A new generic recursive algorithm for arbitrary order multi-particle cumulants, including high-order and mixed harmonic cumulants, for analyzing azimuthal correlations in heavy-ion collisions.

Findings

First calculation of 10-, 12-, 14-, and 16-particle cumulants.

Predictions based on initial state and transport models for future experimental comparison.

Enhanced understanding of joint probability density functions of flow harmonics.

Abstract

Multi-particle cumulants of azimuthal angle correlations have been compelling tools to probe the properties of the Quark-Gluon Plasma (QGP) created in the ultra-relativistic heavy-ion collisions and the search for the QGP in small collision systems at RHIC and the LHC. However, only very few of them are available and have been studied in theoretical calculations and experimental measurements. In this paper, we present a generic recursive algorithm for multi-particle cumulants, which enables the calculation of arbitrary order multi-particle cumulants. Among them, the new 10-, 12-, 14-, and 16-particle cumulants of a single harmonic, named $c_{n}\{10\}$, $c_{n}\{12\}$, $c_{n}\{14\}$, and $c_{n}\{16\}$, and the corresponding $v_n$ coefficients, will be discussed for the first time. These new multi-particle cumulants can be readily used along with updates to the generic framework of multi-particle correlations to a very high order. Finally, we propose a particular series of mixed harmonic multi-particle cumulants, which measures the general correlations between any moments of different flow coefficients.

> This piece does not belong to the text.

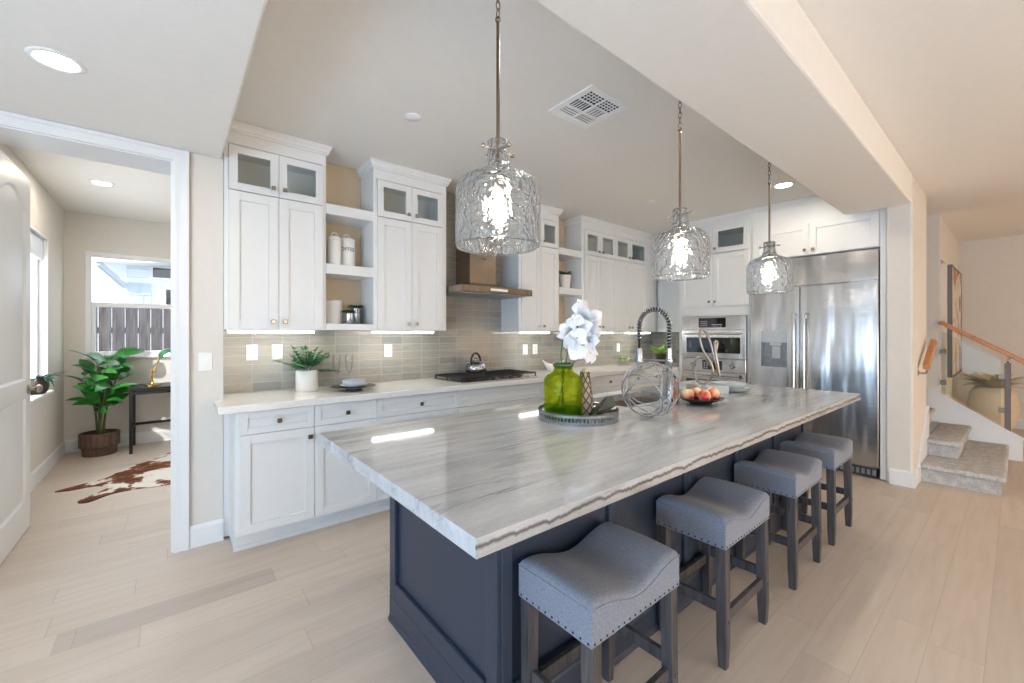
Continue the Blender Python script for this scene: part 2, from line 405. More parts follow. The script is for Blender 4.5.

The predictions of these new observables are shown based on an initial state model MC-Glauber, a toy Monte Carlo model, and the HIJING transport model for future comparisons between experimental data and theoretical model calculations. The study of these new multi-particle cumulants in heavy-ion collisions will significantly improve the understanding of the joint probability density function which involves both different harmonics of flow and also the symmetry planes. This will pave the way for more stringent constraints on the initial state and help to extract more precisely how the created hot and dense matter evolves. Meanwhile, the efforts applied to small systems could be very helpful in the understanding of the origin of the observed collectivity at RHIC and the LHC.